私は下地島の基地化は非常に慎重且つ迅速に決断するべきではないかと考えます。基地化となりますと燃料、弾薬、整備施設も必要となってきますので、そこも課題となるでしょう。護衛艦もコストパフォーマンスに優れる代替案かもしれませんね。
数多久遠様
兵站は必須ですので、事態が緊迫化するに伴い、重要な手当てとなります。補正予算案では03式中距離地対空誘導弾やPAC-3の予算も計上される見込みですね。こちらの発表も待ち遠しいです。地元の反対を最小限にすることは必須ですが、緊急時には外交・安全保障は国家の専権事項だと考えます。
冷麺様
あけましておめでとうございます。本年も宜しくお願い申し上げます。
SK-60Kに関しましては改訂前から三機の導入が予算に盛り込まれていました。
http://paper-wasp.cocolog-nifty.com/photos/uncategorized/2012/09/16/photo.jpg
不明なのが、F-15の改修四機分との記述です。ここは前回、今回、読売新聞の報道の数字が合致しません。
モンキー様
あけましておめでとうございます。本年も宜しくお願い申し上げます。
同感です。人件費も上げて欲しいですね。
投稿: アシナガバチ | 2013年1月15日 (火) 13時00分
下地空港を基地化する場合、仮想敵国から近いことを考えると掩体壕で運用する必要があると思います。また、皆さまご指摘のように基地防空体制の整備も不可欠かと思います。
また、沖縄のことですから、下地空港の自衛隊利用に関しては、住民の皆さまの「真の声」とは別に、沖縄のマスコミが「余計なことをして中国を刺激するな」という論調を張って、大反対することでしょう。

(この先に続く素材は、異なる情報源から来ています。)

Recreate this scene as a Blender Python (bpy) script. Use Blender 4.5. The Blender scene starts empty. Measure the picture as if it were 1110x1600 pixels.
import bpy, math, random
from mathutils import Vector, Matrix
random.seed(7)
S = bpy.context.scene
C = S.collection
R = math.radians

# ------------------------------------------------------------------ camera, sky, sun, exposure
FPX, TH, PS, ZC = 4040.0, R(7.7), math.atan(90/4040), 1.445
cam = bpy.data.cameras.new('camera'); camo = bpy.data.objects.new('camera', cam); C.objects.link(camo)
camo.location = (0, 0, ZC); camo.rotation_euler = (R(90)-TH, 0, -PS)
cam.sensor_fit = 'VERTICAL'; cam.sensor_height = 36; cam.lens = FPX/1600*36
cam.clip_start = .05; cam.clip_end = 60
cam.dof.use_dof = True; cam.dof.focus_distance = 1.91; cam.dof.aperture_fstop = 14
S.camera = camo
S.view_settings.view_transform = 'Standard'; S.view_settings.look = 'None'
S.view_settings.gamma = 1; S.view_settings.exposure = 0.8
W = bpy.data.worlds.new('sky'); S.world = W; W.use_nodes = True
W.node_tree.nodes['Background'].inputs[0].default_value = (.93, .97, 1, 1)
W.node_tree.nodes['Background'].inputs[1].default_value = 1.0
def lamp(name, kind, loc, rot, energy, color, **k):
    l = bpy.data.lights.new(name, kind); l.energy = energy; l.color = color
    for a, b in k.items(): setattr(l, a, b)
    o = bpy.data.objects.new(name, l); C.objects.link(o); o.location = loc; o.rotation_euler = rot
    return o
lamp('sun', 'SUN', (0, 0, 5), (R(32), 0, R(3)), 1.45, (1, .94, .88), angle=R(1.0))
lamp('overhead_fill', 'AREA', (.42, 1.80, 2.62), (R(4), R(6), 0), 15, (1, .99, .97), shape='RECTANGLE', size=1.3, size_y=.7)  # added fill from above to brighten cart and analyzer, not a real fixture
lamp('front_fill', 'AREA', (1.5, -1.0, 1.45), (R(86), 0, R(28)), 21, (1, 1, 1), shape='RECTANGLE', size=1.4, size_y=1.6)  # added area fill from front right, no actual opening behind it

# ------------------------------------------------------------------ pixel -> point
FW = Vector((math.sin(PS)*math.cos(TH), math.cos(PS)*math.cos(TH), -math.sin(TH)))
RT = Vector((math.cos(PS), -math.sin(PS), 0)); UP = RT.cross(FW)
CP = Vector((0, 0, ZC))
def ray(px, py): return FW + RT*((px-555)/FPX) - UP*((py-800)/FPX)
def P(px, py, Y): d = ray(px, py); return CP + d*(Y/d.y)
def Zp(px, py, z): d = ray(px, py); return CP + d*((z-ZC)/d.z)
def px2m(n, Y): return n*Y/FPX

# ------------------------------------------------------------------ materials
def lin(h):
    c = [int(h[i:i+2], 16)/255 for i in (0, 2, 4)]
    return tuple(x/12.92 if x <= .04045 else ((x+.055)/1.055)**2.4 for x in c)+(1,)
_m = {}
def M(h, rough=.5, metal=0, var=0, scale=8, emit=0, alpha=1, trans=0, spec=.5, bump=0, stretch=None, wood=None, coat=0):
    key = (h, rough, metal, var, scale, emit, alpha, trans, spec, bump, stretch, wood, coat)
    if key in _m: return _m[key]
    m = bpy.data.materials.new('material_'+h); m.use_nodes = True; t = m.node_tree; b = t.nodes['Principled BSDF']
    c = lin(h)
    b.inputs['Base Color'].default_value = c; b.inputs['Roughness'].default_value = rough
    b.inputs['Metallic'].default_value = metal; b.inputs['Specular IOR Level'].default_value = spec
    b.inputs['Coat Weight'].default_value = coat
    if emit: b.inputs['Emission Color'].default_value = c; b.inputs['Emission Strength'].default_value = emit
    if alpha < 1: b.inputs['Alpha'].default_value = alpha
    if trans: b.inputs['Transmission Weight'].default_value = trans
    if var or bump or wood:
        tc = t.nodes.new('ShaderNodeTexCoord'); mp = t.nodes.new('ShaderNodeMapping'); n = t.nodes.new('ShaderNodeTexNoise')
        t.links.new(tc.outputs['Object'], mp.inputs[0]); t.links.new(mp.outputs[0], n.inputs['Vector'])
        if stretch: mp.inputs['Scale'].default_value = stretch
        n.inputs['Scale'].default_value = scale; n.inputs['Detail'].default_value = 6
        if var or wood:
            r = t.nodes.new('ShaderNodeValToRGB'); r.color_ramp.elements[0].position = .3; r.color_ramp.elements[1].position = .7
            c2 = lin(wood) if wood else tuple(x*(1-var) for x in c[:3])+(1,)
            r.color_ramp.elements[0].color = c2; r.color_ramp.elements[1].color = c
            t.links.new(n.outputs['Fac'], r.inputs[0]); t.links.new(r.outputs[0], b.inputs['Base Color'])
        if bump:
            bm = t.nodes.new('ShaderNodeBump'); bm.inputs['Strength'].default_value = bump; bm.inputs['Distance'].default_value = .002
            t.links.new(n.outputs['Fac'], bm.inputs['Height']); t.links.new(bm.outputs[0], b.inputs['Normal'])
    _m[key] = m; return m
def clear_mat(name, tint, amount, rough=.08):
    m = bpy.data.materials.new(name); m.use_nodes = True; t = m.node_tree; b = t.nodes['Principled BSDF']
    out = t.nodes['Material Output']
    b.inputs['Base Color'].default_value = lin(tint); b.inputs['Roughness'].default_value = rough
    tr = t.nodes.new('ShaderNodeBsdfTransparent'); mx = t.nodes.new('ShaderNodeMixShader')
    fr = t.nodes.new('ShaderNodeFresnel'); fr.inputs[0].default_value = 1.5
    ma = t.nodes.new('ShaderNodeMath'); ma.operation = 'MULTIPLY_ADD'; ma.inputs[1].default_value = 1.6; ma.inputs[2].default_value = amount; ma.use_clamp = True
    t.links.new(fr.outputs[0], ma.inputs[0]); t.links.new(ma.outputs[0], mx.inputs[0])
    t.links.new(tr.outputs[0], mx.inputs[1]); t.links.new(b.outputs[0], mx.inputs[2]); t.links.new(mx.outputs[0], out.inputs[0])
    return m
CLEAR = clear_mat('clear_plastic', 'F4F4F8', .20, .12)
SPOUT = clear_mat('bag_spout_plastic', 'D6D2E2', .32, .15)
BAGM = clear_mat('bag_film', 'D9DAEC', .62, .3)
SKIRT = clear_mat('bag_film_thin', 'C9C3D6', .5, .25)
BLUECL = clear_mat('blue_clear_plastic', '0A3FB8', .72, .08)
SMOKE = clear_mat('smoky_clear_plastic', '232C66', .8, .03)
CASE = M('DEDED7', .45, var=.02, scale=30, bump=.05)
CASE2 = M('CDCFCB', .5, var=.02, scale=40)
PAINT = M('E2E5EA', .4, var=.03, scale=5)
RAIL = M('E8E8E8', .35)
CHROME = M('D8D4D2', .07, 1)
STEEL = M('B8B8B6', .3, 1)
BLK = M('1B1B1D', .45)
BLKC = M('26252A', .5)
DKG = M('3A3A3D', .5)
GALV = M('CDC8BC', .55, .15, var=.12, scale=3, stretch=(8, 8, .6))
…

投稿: ブリンデン | 2013年1月15日 (火) 13時21分
ブリンデン様
掩体壕や強力な対空火器の配備も必須となるでしょうね。マスコミ対策も賛成派と反対派をしっかり分類し、それなりに対策を講じる必要があるかもしれません。
投稿: アシナガバチ | 2013年1月17日 (木) 12時49分
待望の下地島空港の活用、自身としてもとても嬉しく思っています。
ですが、下地島は現在の焦点となっている尖閣諸島にこれだけ近距離である以上、
有事には掩体壕や防衛火器を有していても相当の被害を蒙ることは確実でしょう。
さりとて、徹底的に抗湛性を高めて軍事拠点化するのも現状の緊張をある意味煽って
しまう惧れもある。
有事に自衛官の生命を守るための避難壕などであれば賛成です。しかし、当面は領空
侵犯に対処するための自衛隊機を常駐させる最低限のレベルに留めておく方がむしろ
安倍首相の外交的包囲網のスムースな構築に寄与するのではないでしょうか。
外野の無責任な戯言と言われてしまうと、そこは否定できないのですけれど。日本の
今までのあくまで抑制的な対中方針や行動に各国の信頼と理解が得られているよう
にも感じるので。
投稿: yomoyama | 2013年1月19日 (土) 06時30分
軽空母とF-35Bの組み合わせがあればなと思うのは自分だけでしょうかね。マスコミも、煽るだけ煽って無知ぶりを発揮していますからね。MV-22の乗員がミスって洗浄液を落下させたニュースをあたかもMV-22事故ったかのように報じたり・・・、787以外でもバッテリー以外のトラブルは普通におこっているのに、787だけの得意な事例のように伝えたりと、マスゴミと言われるのも最近分かったような気がします。
投稿: キンタ | 2013年1月20日 (日) 01時23分
yomoyama様
>「領空侵犯に対処するための自衛隊機を常駐させる最低限のレベル」
それでもやはり燃料、整備など一定の設備が必要となってきますので、やはり基地ということになってしまいます。
>「安倍首相の外交的包囲網のスムースな構築」
私もこれが最も容易で短期間で可能となる対抗手段であると考えます。国際世論を味方につけると平時であっても有事であっても強力な対抗手段となるでしょう。
キンタ様
そのマスコミを如何に使い分けるか、それも手腕が問われるところです。一部のマスコミは批判しかしないかもしれませんが、その他のマスコミは活用が可能であると私は考えます。